Let us trace, (say the Jacobins), the progress of this liberating operation. -- Always timid and at loggerheads with the ecclesiastical organization, the Constituent Assembly could take only half-measures;it cut into the bark without daring to drive the ax into the solid trunk. Its work reduced itself down to the confiscation of clerical property, to a dissolution of the religious orders, and to a check upon the authority of the pope; its object was to establish a new church and transform priests into sworn functionaries of the State, and this was all. As if Catholicism, even administrative, would cease to be Catholicism! As if the noxious tree, once stamped with the public seal, would cease to be noxious! Instead of the old laboratory of falsehoods being destroyed another one is officially established alongside of it, so that there are now two instead of one. With or without the official label it operates in every commune in France and, as in the past, it distributes with impunity its drug to the public.

This is precisely what we, (the Jacobins) cannot tolerate. - We must, indeed, keep up appearances, and, as far as words go, we will decree anew freedom of worship.[29] But, in fact and in practice, we will demolish the laboratory and prevent the drug from being sold; there shall no longer be any Catholic worship in France, no baptism, no confession, no marriage, no extreme unction, no mass; nobody shall preach or listen to a sermon; nobody shall administer or receive a sacrament, save in secret, and with the prospect before him of imprisonment or the scaffold. - With this object in mind, we do one thing at a time. There is no problem with the Church claiming to be be orthodox: its members having refused to take the oath are outlaws;one excludes oneself from an association when one repudiates the pact;they have lost their qualifications as citizens and have become ordinary foreigners under the surveillance of the police; and, as they propagate around them discontent and disobedience, they are not only foreigners but seditious persons, enemies in disguise, the authors of a secret and widespread Vendée; it is not necessary for us to prosecute them as charlatans, it is sufficient to strike them down as rebels.
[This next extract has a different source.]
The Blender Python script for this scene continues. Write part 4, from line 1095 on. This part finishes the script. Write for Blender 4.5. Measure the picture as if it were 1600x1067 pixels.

As such, we have already banished from France all unsworn ecclesiastics, about forty thousand priests, and we are deporting those who did not cross the frontier within the allotted time: we allow only sexagenarians and the infirm to remain on French soil, and, again, as prisoners and in seclusion; they incur the penalty of death if they do not of their own accord report to the prisons of their country town; the banished who return home incur the penalty of death, and there is penalty of death against those who shelter priests.[30]